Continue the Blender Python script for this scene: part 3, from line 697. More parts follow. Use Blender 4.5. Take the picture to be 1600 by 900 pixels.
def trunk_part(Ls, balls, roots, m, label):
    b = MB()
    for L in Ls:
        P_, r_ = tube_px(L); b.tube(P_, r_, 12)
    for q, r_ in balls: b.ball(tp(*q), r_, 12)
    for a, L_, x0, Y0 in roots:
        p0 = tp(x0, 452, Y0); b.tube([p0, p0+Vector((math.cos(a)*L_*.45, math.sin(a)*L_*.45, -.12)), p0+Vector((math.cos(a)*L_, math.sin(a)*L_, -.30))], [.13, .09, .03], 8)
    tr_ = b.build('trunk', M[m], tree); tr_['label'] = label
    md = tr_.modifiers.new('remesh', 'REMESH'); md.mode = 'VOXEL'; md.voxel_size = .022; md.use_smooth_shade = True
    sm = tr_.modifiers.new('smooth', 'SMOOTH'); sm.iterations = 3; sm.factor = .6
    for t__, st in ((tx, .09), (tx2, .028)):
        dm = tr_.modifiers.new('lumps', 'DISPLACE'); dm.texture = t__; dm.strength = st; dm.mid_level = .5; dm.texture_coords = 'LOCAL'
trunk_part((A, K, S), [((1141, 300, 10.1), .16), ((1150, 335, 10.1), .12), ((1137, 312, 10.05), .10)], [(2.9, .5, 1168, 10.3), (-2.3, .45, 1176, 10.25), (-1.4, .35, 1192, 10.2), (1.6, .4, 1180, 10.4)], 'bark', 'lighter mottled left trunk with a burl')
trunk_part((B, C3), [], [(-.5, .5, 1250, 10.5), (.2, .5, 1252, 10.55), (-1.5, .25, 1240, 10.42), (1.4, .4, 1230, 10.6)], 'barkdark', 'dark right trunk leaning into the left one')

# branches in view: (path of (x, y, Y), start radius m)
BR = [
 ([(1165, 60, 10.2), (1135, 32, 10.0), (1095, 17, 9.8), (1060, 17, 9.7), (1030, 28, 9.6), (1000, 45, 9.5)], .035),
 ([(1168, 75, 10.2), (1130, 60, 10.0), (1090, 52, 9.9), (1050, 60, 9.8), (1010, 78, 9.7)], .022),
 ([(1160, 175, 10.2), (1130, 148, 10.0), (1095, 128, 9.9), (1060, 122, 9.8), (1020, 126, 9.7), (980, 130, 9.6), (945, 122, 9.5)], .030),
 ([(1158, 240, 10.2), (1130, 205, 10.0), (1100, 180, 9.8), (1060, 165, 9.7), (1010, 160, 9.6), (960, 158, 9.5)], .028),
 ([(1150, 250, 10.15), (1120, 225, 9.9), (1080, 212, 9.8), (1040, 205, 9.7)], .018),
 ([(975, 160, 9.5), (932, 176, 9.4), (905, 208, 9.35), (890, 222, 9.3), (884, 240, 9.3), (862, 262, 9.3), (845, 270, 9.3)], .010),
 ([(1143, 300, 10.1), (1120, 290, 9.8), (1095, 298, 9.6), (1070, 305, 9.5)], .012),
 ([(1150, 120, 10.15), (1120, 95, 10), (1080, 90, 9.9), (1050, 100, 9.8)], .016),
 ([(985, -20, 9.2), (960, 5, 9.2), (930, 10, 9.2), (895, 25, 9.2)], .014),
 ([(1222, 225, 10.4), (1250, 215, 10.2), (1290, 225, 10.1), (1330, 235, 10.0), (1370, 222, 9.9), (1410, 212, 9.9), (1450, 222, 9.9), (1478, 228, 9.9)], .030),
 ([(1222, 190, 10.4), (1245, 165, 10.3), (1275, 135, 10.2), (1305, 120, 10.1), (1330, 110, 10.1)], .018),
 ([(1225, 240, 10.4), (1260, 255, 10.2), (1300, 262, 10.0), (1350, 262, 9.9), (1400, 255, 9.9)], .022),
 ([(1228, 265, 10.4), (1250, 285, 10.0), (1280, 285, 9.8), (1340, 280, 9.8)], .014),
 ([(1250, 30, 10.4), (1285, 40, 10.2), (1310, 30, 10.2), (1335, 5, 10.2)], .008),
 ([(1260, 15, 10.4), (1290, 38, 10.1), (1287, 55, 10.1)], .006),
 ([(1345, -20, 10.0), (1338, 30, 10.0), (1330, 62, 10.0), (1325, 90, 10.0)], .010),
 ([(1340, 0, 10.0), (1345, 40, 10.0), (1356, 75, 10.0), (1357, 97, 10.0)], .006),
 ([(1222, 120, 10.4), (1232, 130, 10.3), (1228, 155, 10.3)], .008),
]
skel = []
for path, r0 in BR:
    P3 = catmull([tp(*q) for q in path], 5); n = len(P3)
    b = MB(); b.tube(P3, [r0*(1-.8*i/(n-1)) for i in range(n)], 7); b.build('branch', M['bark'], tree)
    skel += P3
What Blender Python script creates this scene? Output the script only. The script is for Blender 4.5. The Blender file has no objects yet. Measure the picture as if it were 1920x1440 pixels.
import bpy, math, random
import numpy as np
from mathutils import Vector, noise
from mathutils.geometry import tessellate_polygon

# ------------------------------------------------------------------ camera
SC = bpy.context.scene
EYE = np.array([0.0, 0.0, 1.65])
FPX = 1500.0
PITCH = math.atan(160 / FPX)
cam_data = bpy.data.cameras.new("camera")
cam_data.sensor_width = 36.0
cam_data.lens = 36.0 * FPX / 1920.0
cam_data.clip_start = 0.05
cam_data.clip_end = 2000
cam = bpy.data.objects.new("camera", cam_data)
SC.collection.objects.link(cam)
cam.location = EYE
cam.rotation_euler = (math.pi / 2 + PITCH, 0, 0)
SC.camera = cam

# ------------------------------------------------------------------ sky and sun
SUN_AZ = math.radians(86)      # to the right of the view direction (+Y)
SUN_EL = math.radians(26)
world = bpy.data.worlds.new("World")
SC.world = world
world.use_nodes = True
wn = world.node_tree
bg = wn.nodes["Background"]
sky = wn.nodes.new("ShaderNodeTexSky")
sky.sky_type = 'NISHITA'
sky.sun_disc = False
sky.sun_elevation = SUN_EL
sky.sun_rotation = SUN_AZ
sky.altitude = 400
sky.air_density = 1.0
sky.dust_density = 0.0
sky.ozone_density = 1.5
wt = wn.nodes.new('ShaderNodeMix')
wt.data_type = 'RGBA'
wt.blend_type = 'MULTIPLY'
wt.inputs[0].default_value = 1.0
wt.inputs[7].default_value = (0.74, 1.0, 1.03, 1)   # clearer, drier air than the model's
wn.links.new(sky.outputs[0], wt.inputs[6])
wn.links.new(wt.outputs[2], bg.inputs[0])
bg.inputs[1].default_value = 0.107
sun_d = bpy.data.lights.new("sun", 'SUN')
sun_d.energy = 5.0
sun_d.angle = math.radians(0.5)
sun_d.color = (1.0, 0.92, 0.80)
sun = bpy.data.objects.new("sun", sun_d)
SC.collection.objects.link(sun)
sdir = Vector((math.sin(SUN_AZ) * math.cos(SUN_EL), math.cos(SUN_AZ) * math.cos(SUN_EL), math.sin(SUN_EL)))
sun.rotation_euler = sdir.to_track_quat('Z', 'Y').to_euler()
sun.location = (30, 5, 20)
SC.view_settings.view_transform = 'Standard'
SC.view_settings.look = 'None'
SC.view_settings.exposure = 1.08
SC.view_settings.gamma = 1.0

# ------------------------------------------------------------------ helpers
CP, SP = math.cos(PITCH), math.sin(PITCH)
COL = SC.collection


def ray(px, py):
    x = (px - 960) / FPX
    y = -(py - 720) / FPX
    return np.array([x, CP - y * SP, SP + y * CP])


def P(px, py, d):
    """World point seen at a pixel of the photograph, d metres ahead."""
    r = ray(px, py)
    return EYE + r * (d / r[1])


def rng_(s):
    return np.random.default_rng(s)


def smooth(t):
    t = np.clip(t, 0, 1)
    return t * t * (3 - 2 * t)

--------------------

**THE PROBLEM**
Quote each line of the listing above exactly.

**FINAL ANSWER**
Continue the Blender Python script for this scene: part 3, from line 697. More parts follow. Use Blender 4.5. Take the picture to be 1600 by 900 pixels.
def trunk_part(Ls, balls, roots, m, label):
    b = MB()
    for L in Ls:
        P_, r_ = tube_px(L); b.tube(P_, r_, 12)
    for q, r_ in balls: b.ball(tp(*q), r_, 12)
    for a, L_, x0, Y0 in roots:
        p0 = tp(x0, 452, Y0); b.tube([p0, p0+Vector((math.cos(a)*L_*.45, math.sin(a)*L_*.45, -.12)), p0+Vector((math.cos(a)*L_, math.sin(a)*L_, -.30))], [.13, .09, .03], 8)
    tr_ = b.build('trunk', M[m], tree); tr_['label'] = label
    md = tr_.modifiers.new('remesh', 'REMESH'); md.mode = 'VOXEL'; md.voxel_size = .022; md.use_smooth_shade = True
    sm = tr_.modifiers.new('smooth', 'SMOOTH'); sm.iterations = 3; sm.factor = .6
    for t__, st in ((tx, .09), (tx2, .028)):
        dm = tr_.modifiers.new('lumps', 'DISPLACE'); dm.texture = t__; dm.strength = st; dm.mid_level = .5; dm.texture_coords = 'LOCAL'
trunk_part((A, K, S), [((1141, 300, 10.1), .16), ((1150, 335, 10.1), .12), ((1137, 312, 10.05), .10)], [(2.9, .5, 1168, 10.3), (-2.3, .45, 1176, 10.25), (-1.4, .35, 1192, 10.2), (1.6, .4, 1180, 10.4)], 'bark', 'lighter mottled left trunk with a burl')
trunk_part((B, C3), [], [(-.5, .5, 1250, 10.5), (.2, .5, 1252, 10.55), (-1.5, .25, 1240, 10.42), (1.4, .4, 1230, 10.6)], 'barkdark', 'dark right trunk leaning into the left one')

# branches in view: (path of (x, y, Y), start radius m)
BR = [
 ([(1165, 60, 10.2), (1135, 32, 10.0), (1095, 17, 9.8), (1060, 17, 9.7), (1030, 28, 9.6), (1000, 45, 9.5)], .035),
 ([(1168, 75, 10.2), (1130, 60, 10.0), (1090, 52, 9.9), (1050, 60, 9.8), (1010, 78, 9.7)], .022),
 ([(1160, 175, 10.2), (1130, 148, 10.0), (1095, 128, 9.9), (1060, 122, 9.8), (1020, 126, 9.7), (980, 130, 9.6), (945, 122, 9.5)], .030),
 ([(1158, 240, 10.2), (1130, 205, 10.0), (1100, 180, 9.8), (1060, 165, 9.7), (1010, 160, 9.6), (960, 158, 9.5)], .028),
 ([(1150, 250, 10.15), (1120, 225, 9.9), (1080, 212, 9.8), (1040, 205, 9.7)], .018),
 ([(975, 160, 9.5), (932, 176, 9.4), (905, 208, 9.35), (890, 222, 9.3), (884, 240, 9.3), (862, 262, 9.3), (845, 270, 9.3)], .010),
 ([(1143, 300, 10.1), (1120, 290, 9.8), (1095, 298, 9.6), (1070, 305, 9.5)], .012),
 ([(1150, 120, 10.15), (1120, 95, 10), (1080, 90, 9.9), (1050, 100, 9.8)], .016),
 ([(985, -20, 9.2), (960, 5, 9.2), (930, 10, 9.2), (895, 25, 9.2)], .014),
 ([(1222, 225, 10.4), (1250, 215, 10.2), (1290, 225, 10.1), (1330, 235, 10.0), (1370, 222, 9.9), (1410, 212, 9.9), (1450, 222, 9.9), (1478, 228, 9.9)], .030),
 ([(1222, 190, 10.4), (1245, 165, 10.3), (1275, 135, 10.2), (1305, 120, 10.1), (1330, 110, 10.1)], .018),
 ([(1225, 240, 10.4), (1260, 255, 10.2), (1300, 262, 10.0), (1350, 262, 9.9), (1400, 255, 9.9)], .022),
 ([(1228, 265, 10.4), (1250, 285, 10.0), (1280, 285, 9.8), (1340, 280, 9.8)], .014),
 ([(1250, 30, 10.4), (1285, 40, 10.2), (1310, 30, 10.2), (1335, 5, 10.2)], .008),
 ([(1260, 15, 10.4), (1290, 38, 10.1), (1287, 55, 10.1)], .006),
 ([(1345, -20, 10.0), (1338, 30, 10.0), (1330, 62, 10.0), (1325, 90, 10.0)], .010),
 ([(1340, 0, 10.0), (1345, 40, 10.0), (1356, 75, 10.0), (1357, 97, 10.0)], .006),
 ([(1222, 120, 10.4), (1232, 130, 10.3), (1228, 155, 10.3)], .008),
]
skel = []
for path, r0 in BR:
    P3 = catmull([tp(*q) for q in path], 5); n = len(P3)
    b = MB(); b.tube(P3, [r0*(1-.8*i/(n-1)) for i in range(n)], 7); b.build('branch', M['bark'], tree)
    skel += P3
What Blender Python script creates this scene? Output the script only. The script is for Blender 4.5. The Blender file has no objects yet. Measure the picture as if it were 1920x1440 pixels.
import bpy, math, random
import numpy as np
from mathutils import Vector, noise
from mathutils.geometry import tessellate_polygon

# ------------------------------------------------------------------ camera
SC = bpy.context.scene
EYE = np.array([0.0, 0.0, 1.65])
FPX = 1500.0
PITCH = math.atan(160 / FPX)
cam_data = bpy.data.cameras.new("camera")
cam_data.sensor_width = 36.0
cam_data.lens = 36.0 * FPX / 1920.0
cam_data.clip_start = 0.05
cam_data.clip_end = 2000
cam = bpy.data.objects.new("camera", cam_data)
SC.collection.objects.link(cam)
cam.location = EYE
cam.rotation_euler = (math.pi / 2 + PITCH, 0, 0)
SC.camera = cam

# ------------------------------------------------------------------ sky and sun
SUN_AZ = math.radians(86)      # to the right of the view direction (+Y)
SUN_EL = math.radians(26)
world = bpy.data.worlds.new("World")
SC.world = world
world.use_nodes = True
wn = world.node_tree
bg = wn.nodes["Background"]
sky = wn.nodes.new("ShaderNodeTexSky")
sky.sky_type = 'NISHITA'
sky.sun_disc = False
sky.sun_elevation = SUN_EL
sky.sun_rotation = SUN_AZ
sky.altitude = 400
sky.air_density = 1.0
sky.dust_density = 0.0
sky.ozone_density = 1.5
wt = wn.nodes.new('ShaderNodeMix')
wt.data_type = 'RGBA'
wt.blend_type = 'MULTIPLY'
wt.inputs[0].default_value = 1.0
wt.inputs[7].default_value = (0.74, 1.0, 1.03, 1)   # clearer, drier air than the model's
wn.links.new(sky.outputs[0], wt.inputs[6])
wn.links.new(wt.outputs[2], bg.inputs[0])
bg.inputs[1].default_value = 0.107
sun_d = bpy.data.lights.new("sun", 'SUN')
sun_d.energy = 5.0
sun_d.angle = math.radians(0.5)
sun_d.color = (1.0, 0.92, 0.80)
sun = bpy.data.objects.new("sun", sun_d)
SC.collection.objects.link(sun)
sdir = Vector((math.sin(SUN_AZ) * math.cos(SUN_EL), math.cos(SUN_AZ) * math.cos(SUN_EL), math.sin(SUN_EL)))
sun.rotation_euler = sdir.to_track_quat('Z', 'Y').to_euler()
sun.location = (30, 5, 20)
SC.view_settings.view_transform = 'Standard'
SC.view_settings.look = 'None'
SC.view_settings.exposure = 1.08
SC.view_settings.gamma = 1.0

# ------------------------------------------------------------------ helpers
CP, SP = math.cos(PITCH), math.sin(PITCH)
COL = SC.collection


def ray(px, py):
    x = (px - 960) / FPX
    y = -(py - 720) / FPX
    return np.array([x, CP - y * SP, SP + y * CP])


def P(px, py, d):
    """World point seen at a pixel of the photograph, d metres ahead."""
    r = ray(px, py)
    return EYE + r * (d / r[1])


def rng_(s):
    return np.random.default_rng(s)


def smooth(t):
    t = np.clip(t, 0, 1)
    return t * t * (3 - 2 * t)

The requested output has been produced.